══ GIVEN RECORDS

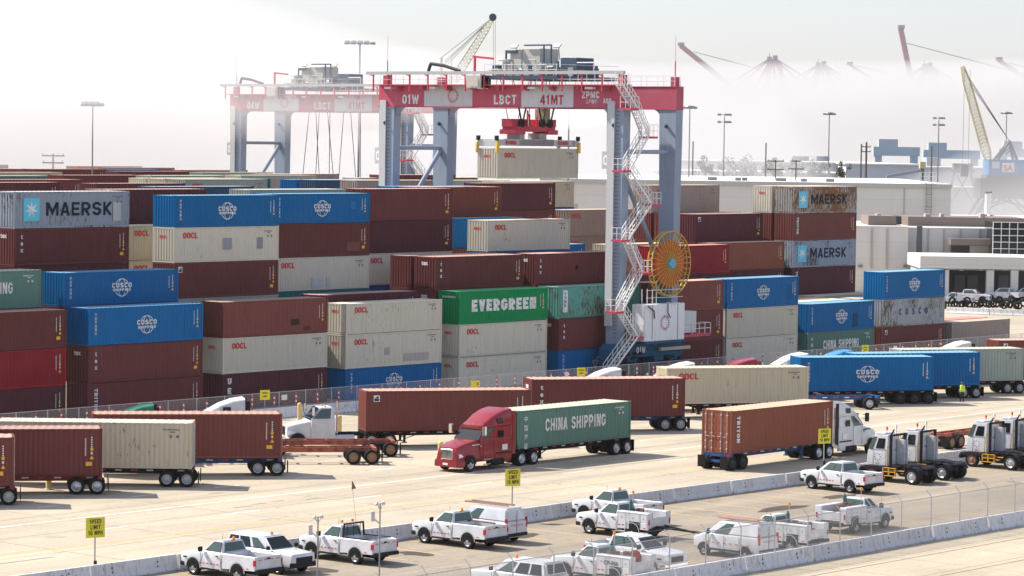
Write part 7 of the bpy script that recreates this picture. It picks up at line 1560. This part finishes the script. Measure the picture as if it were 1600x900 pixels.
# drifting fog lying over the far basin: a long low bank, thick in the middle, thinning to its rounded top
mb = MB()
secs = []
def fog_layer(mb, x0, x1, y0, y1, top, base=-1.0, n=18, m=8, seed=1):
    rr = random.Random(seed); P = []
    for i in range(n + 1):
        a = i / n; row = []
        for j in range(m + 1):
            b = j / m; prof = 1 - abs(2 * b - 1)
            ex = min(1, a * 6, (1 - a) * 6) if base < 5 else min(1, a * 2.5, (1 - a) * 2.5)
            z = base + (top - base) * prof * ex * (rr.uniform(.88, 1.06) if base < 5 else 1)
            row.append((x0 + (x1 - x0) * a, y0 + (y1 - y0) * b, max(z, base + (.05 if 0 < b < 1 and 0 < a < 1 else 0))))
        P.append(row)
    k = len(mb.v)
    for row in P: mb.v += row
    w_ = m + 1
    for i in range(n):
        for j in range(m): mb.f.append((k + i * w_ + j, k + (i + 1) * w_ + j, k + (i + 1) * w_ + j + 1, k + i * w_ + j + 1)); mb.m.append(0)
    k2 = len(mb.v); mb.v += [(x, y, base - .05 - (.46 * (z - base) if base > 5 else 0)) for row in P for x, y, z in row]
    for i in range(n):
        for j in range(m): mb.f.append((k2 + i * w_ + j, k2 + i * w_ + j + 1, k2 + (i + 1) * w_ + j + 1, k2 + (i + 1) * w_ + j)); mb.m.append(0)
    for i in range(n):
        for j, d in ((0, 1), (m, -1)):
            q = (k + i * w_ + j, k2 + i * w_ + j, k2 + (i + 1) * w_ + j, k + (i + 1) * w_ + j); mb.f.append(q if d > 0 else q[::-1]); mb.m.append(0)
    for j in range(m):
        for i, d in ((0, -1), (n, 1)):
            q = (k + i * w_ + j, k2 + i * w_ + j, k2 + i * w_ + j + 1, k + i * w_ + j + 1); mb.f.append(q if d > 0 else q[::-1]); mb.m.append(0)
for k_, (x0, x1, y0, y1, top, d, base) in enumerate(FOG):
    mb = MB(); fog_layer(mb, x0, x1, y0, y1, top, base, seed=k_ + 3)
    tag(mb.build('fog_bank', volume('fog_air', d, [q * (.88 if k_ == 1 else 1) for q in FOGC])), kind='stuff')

════
══ GIVEN RECORDS

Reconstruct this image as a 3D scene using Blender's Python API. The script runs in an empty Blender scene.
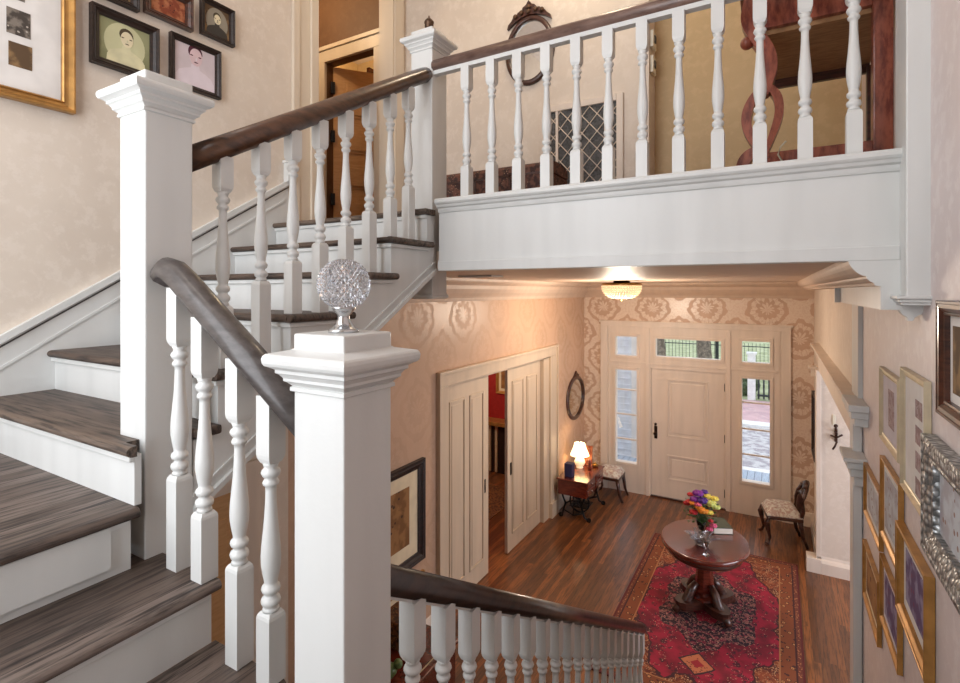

════
══ GIVEN RECORDS

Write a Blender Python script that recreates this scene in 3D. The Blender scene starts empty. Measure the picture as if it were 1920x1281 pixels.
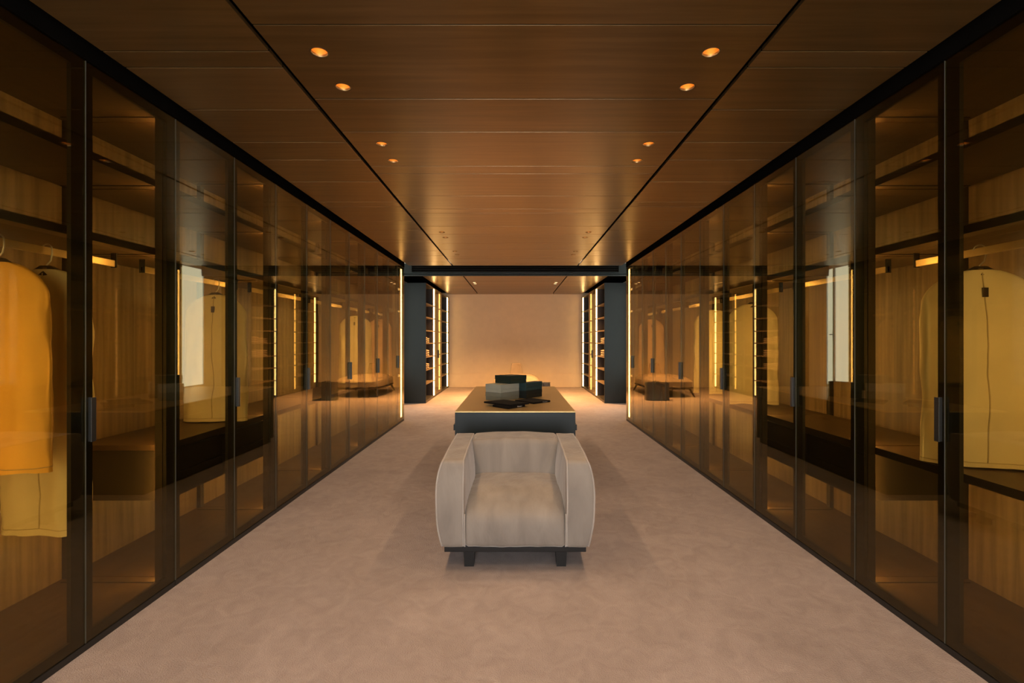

════

WHAT IS NEEDED. Beginning with the line containing "Write part 7" and ending with the line containing "tag(mb.build('fog_bank', volume('fog_air', d, [q", extract those lines exactly from the listing above, and only those.

OUTPUT BELOW.
Write part 7 of the bpy script that recreates this picture. It picks up at line 1560. This part finishes the script. Measure the picture as if it were 1600x900 pixels.
# drifting fog lying over the far basin: a long low bank, thick in the middle, thinning to its rounded top
mb = MB()
secs = []
def fog_layer(mb, x0, x1, y0, y1, top, base=-1.0, n=18, m=8, seed=1):
    rr = random.Random(seed); P = []
    for i in range(n + 1):
        a = i / n; row = []
        for j in range(m + 1):
            b = j / m; prof = 1 - abs(2 * b - 1)
            ex = min(1, a * 6, (1 - a) * 6) if base < 5 else min(1, a * 2.5, (1 - a) * 2.5)
            z = base + (top - base) * prof * ex * (rr.uniform(.88, 1.06) if base < 5 else 1)
            row.append((x0 + (x1 - x0) * a, y0 + (y1 - y0) * b, max(z, base + (.05 if 0 < b < 1 and 0 < a < 1 else 0))))
        P.append(row)
    k = len(mb.v)
    for row in P: mb.v += row
    w_ = m + 1
    for i in range(n):
        for j in range(m): mb.f.append((k + i * w_ + j, k + (i + 1) * w_ + j, k + (i + 1) * w_ + j + 1, k + i * w_ + j + 1)); mb.m.append(0)
    k2 = len(mb.v); mb.v += [(x, y, base - .05 - (.46 * (z - base) if base > 5 else 0)) for row in P for x, y, z in row]
    for i in range(n):
        for j in range(m): mb.f.append((k2 + i * w_ + j, k2 + i * w_ + j + 1, k2 + (i + 1) * w_ + j + 1, k2 + (i + 1) * w_ + j)); mb.m.append(0)
    for i in range(n):
        for j, d in ((0, 1), (m, -1)):
            q = (k + i * w_ + j, k2 + i * w_ + j, k2 + (i + 1) * w_ + j, k + (i + 1) * w_ + j); mb.f.append(q if d > 0 else q[::-1]); mb.m.append(0)
    for j in range(m):
        for i, d in ((0, -1), (n, 1)):
            q = (k + i * w_ + j, k2 + i * w_ + j, k2 + i * w_ + j + 1, k + i * w_ + j + 1); mb.f.append(q if d > 0 else q[::-1]); mb.m.append(0)
for k_, (x0, x1, y0, y1, top, d, base) in enumerate(FOG):
    mb = MB(); fog_layer(mb, x0, x1, y0, y1, top, base, seed=k_ + 3)
    tag(mb.build('fog_bank', volume('fog_air', d, [q * (.88 if k_ == 1 else 1) for q in FOGC])), kind='stuff')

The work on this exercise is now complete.